Thankfully Pancholi and Shetty are shown to be far more abashed and—dare I use the word?—innocent.
‘Protection’ to Radha is Sooraj’s biceps. He flexes them a lot. Pancholi’s action scenes are done with a heart-skipping gusto. Here’s a debutante who pours his soul into the fight scenes. Sandeep Shirodkar’s background music prods the primeval forces awake with a startling sonority.
Yup, this is Hero on speed. But the plot doesn’t race ahead of the emotions. Nikhil Advani enters the dramatic zone with curbed frenzy.
Jackie Shroff’s brooding intensity, so effectively projected in Ghai’s Hero is here transmuted into something far more troubling and traumatized. Sooraj looks like a lover-boy who can live for love, and die for it. His self-searching intensity secretes a kind of untamed humanism that we’ve seen his mentor Salman Khan project in his roles in Bajrangi Bhaijaan and Tere Naam.
Sooraj and Athiya have the potential to burst open the stardom code. For now, watching them fight and love together imbues the familiar landscape of hurtling love in the times of immeasurable obstacles, with a bracing new identity.

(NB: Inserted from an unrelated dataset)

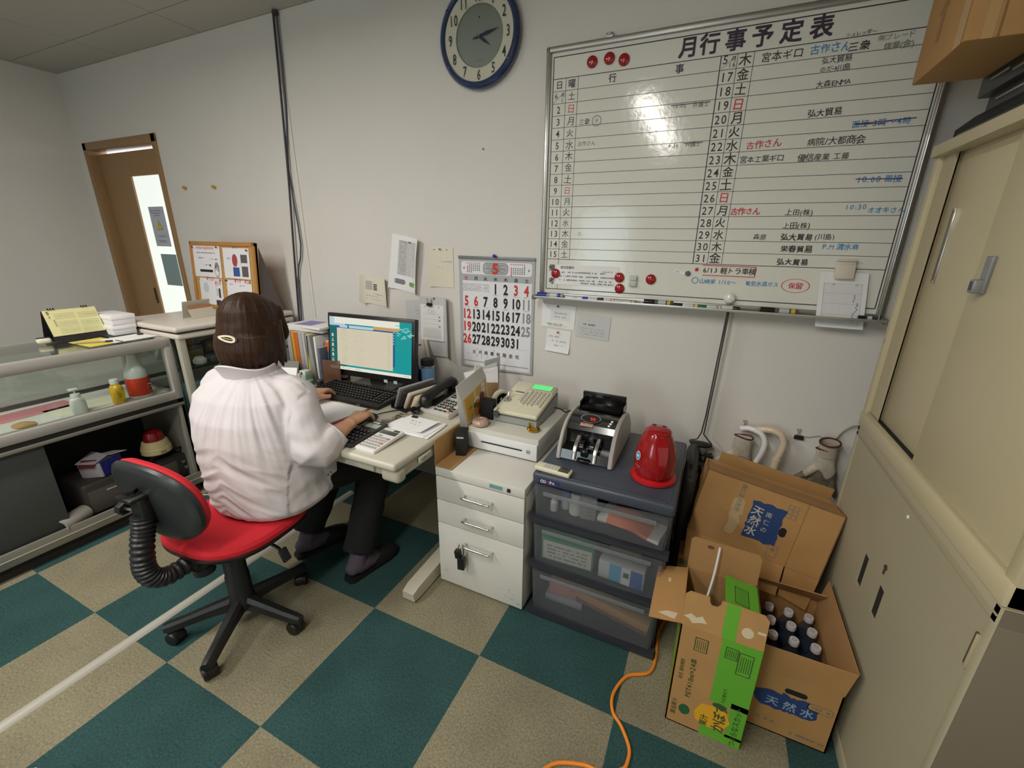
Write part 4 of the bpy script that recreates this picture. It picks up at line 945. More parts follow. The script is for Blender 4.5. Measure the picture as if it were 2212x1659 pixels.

These two youngsters enjoy their roles as much as Rishi Kapoor and Dimple Kapadia in Bobby.
In the new-age Hero we are left looking both at the old and new, the tried and tested are put through director Nikhil Advani’s vision to emerge in a new light. Hero is like a virgin-bride whose deflowering is done without any pain or blood.
The lead pair’s astounding understanding of one another’s body language immunizes this ricocheting remake from the archaic rules of filmmaking. Nikhil Advani flaunts all the rules and flings them at that unrelenting samaaj which obstructs his love life.
Pyar karne wale indeed.
It’s that story again. The pretty rich girl who falls for the outcast who kidnaps her. Subhash Ghai told the story in a scattered strewn and ununeven but hugely enjoyable way. And that music by Laxmikant-Pyarelal!!! God. Can’t replicate the ragas here, no matter how hard they try.
With young Pancholi cast as the outcast the stakes are raised in the remake. He courts the rich pampered girl with a raw intensity and fights the baddies with a screen-ripping ferocity and courts the damsel with sign language.
Athiya’s unconventional looks are instantly endearing. You want to follow her heart all the way to the film’s cataclysmic climax.
By the time ‘Bhai’ appears on screen to do his ‘Hero’ number we are swept into the rippling raga of Sooraj and Radha’s love saga.
Old fashioned? Yes. But this Hero conveys all the charm of the original, plus the newly-acquired swagger of the modern times.